According to Igor Sergeev, between 2001 and 2005 the Armed Forces will transit to the three-branch structure (Ground Forces, Air Force, and Navy). For this purpose the Strategic Missile Force was reorganized into an independent branch, and the Main Ground Forces Command was restored. The latter will centralize command over the whole group of ground forces, which should localize (neutralize) possible military conflicts by combining armed forces with peacetime strength in accordance with the realities of the current international situation. Against the background of comprehensive troop reduction, reinforcement of the groups of forces in the Central Asian and Northwestern directions will continue. The Air Force should be prepared for participation in local conflicts and the Navy should be ready to fulfill the tasks set-up at sea. The Armed Forces command system will also be changed. The Defense Ministry and General Staff will divide their functions more clearly. All security agencies in the country will have a uniform logistics system based on the territorial system.
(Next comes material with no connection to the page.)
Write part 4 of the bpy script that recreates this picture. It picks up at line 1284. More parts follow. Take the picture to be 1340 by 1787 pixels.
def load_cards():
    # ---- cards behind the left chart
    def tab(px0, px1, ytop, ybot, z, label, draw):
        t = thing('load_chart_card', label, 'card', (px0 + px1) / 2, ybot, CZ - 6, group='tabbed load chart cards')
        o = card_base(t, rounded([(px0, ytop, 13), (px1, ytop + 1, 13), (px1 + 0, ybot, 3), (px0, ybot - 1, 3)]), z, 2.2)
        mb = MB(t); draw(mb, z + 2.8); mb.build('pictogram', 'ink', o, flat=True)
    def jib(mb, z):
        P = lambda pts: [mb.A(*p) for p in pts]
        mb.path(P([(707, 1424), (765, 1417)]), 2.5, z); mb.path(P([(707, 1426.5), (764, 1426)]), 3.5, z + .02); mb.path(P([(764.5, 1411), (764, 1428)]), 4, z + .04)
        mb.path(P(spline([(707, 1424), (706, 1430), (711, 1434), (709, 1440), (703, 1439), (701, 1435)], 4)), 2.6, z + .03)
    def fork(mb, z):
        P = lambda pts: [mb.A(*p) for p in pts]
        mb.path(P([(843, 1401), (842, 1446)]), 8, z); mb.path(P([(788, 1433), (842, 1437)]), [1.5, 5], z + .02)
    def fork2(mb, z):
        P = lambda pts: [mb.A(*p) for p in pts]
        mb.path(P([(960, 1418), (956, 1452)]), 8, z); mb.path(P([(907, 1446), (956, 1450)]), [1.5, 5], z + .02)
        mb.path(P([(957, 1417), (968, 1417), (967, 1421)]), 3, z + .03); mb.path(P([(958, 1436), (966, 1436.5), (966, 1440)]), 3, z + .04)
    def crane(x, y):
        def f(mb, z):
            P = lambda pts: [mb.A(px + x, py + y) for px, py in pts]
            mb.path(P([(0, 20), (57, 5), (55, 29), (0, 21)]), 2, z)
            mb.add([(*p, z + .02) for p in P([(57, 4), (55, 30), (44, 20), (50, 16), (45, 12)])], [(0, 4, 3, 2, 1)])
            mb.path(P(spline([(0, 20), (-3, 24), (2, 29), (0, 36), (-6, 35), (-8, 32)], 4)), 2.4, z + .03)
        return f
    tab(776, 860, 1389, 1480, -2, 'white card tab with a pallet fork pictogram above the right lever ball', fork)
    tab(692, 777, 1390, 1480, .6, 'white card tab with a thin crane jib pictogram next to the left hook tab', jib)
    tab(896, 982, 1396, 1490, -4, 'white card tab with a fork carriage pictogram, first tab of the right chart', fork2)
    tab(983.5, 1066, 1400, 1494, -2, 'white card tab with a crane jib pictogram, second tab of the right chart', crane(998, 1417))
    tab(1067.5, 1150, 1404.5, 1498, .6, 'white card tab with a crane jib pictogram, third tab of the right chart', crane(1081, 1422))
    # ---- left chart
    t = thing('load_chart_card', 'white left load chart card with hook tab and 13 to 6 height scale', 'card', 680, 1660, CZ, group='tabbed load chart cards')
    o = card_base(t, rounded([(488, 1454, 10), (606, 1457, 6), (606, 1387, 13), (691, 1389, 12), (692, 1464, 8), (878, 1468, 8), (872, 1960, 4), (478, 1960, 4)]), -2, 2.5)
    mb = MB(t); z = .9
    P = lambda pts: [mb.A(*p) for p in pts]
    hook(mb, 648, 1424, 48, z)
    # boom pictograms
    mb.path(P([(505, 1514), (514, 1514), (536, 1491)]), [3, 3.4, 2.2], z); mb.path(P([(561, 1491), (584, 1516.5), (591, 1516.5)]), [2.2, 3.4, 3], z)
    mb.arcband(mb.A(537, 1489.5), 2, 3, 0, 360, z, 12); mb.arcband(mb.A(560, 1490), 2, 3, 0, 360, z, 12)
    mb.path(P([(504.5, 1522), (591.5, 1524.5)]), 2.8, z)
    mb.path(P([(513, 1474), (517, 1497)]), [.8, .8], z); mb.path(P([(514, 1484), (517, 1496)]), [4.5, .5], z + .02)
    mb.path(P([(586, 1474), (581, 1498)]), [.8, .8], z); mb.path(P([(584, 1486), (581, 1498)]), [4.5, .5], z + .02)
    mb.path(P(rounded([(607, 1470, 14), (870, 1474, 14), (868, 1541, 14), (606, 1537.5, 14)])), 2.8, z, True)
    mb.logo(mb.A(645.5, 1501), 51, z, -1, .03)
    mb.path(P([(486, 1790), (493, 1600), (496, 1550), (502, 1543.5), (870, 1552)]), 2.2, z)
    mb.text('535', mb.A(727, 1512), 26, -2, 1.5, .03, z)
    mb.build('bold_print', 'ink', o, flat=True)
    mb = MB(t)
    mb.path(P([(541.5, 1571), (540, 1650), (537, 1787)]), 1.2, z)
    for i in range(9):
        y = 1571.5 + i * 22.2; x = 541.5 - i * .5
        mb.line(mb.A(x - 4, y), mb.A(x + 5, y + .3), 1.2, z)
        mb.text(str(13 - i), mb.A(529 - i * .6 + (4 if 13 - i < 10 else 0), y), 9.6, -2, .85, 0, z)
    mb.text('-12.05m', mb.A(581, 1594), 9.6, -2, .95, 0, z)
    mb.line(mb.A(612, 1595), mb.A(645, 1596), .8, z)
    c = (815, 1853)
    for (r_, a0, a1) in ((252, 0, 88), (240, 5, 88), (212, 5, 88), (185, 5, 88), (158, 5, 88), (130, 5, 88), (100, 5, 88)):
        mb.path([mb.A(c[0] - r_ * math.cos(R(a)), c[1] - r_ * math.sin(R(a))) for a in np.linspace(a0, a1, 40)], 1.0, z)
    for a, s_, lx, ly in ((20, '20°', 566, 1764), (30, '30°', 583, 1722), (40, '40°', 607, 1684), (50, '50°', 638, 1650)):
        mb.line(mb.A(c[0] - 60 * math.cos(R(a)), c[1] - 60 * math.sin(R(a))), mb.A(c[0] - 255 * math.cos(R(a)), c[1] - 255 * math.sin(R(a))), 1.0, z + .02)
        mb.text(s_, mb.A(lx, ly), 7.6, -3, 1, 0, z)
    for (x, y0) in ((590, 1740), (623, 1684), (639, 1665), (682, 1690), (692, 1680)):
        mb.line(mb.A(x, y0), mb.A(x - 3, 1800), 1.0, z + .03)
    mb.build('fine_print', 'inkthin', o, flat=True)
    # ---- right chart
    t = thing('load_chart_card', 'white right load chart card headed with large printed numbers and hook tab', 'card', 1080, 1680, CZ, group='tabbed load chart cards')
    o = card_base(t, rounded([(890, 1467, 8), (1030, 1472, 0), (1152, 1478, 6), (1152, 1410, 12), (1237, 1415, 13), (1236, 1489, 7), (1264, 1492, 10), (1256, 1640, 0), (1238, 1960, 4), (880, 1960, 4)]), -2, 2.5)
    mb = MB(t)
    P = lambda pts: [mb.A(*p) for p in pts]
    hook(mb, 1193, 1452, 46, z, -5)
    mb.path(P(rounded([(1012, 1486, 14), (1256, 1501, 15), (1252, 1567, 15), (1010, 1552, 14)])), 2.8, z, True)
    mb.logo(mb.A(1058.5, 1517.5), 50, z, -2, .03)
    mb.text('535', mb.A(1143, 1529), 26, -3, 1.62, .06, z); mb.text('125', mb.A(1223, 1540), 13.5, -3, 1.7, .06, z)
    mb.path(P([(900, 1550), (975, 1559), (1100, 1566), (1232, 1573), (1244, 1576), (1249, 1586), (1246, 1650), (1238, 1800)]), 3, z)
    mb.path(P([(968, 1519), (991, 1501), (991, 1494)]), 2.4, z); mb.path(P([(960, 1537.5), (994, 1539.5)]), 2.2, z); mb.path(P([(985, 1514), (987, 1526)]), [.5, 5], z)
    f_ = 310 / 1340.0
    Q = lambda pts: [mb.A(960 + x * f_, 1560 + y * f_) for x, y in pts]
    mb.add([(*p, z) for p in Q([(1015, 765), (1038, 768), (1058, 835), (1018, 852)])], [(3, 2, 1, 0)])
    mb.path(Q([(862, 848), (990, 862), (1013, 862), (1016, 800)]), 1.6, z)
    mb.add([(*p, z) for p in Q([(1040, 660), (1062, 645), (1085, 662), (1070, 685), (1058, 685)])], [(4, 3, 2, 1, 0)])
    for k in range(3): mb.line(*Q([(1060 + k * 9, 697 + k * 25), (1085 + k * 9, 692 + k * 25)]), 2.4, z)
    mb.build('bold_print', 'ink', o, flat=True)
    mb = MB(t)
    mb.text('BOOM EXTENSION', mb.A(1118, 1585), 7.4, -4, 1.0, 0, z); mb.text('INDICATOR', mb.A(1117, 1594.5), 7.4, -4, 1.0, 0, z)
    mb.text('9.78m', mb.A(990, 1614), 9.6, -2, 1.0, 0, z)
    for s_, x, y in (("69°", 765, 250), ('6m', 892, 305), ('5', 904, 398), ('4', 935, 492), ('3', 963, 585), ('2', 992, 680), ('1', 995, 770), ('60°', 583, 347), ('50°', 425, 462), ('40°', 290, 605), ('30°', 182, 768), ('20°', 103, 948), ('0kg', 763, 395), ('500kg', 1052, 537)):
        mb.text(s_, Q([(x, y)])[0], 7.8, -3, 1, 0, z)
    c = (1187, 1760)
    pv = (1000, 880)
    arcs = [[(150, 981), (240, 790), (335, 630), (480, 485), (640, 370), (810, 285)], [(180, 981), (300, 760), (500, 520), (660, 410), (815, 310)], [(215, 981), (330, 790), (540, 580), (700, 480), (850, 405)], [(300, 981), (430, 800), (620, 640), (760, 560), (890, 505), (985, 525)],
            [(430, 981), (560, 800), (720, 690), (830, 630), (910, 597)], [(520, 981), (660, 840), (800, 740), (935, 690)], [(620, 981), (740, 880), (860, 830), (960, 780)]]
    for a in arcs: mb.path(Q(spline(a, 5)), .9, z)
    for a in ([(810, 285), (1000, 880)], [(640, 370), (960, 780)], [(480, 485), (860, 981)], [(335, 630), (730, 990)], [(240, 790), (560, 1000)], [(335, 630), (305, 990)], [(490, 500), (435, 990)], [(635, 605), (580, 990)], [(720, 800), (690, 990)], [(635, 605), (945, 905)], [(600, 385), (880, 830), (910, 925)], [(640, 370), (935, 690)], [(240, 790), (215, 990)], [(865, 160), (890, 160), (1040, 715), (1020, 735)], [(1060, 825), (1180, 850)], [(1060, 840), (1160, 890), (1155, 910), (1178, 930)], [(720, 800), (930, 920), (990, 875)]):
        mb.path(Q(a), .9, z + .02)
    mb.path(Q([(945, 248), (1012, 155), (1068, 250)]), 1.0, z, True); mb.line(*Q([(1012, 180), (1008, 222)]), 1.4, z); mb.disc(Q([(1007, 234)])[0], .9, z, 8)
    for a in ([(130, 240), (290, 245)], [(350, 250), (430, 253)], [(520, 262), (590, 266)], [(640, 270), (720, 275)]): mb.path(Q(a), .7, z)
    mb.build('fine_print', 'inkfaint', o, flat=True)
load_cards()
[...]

Whereas the majority of benefits for servicemen will be cancelled, social programs for servicemen include an increase of the money allowances by 60-100% in comparison to the wages of state employees.

However, no radical rearming of the Armed Forces will take place in the next five years. The state armament program for the period from 2001 to 2010 makes provision for the ordering of only a few armament units between 2001 and 2004, which has a big impact on combat readiness. The major part of funds assigned will be spent on the purchase of spare parts and components with a view to upgrade and repair available armament and combat material. In the future, when the defense order reaches 50-60% of the defense budget, it is planned to begin purchasing highly effective arms such as precision-guided weapons, cruise missiles, airplanes, helicopters, combat infantry vehicles, and fifth generation tanks. It is planned to spend at least 11-13% of the country’s defense budget on research and development.

Along with this, the incumbent country’s leaders and Defense Ministry officials say that all reform plans will be accomplished because the parameters of planned reforms strictly correspond to the country’s social and economic development outlook.

Thus, over the past nine years, the Armed Forces passed several stages. There were and are still considerable problems in reforming the Armed Forces, and their resolution will evidently take at least ten years. Time will show how the country’s new leadership manages to do this. However, it is evident that success of the military buildup will depend directly on the successful economic development of the country.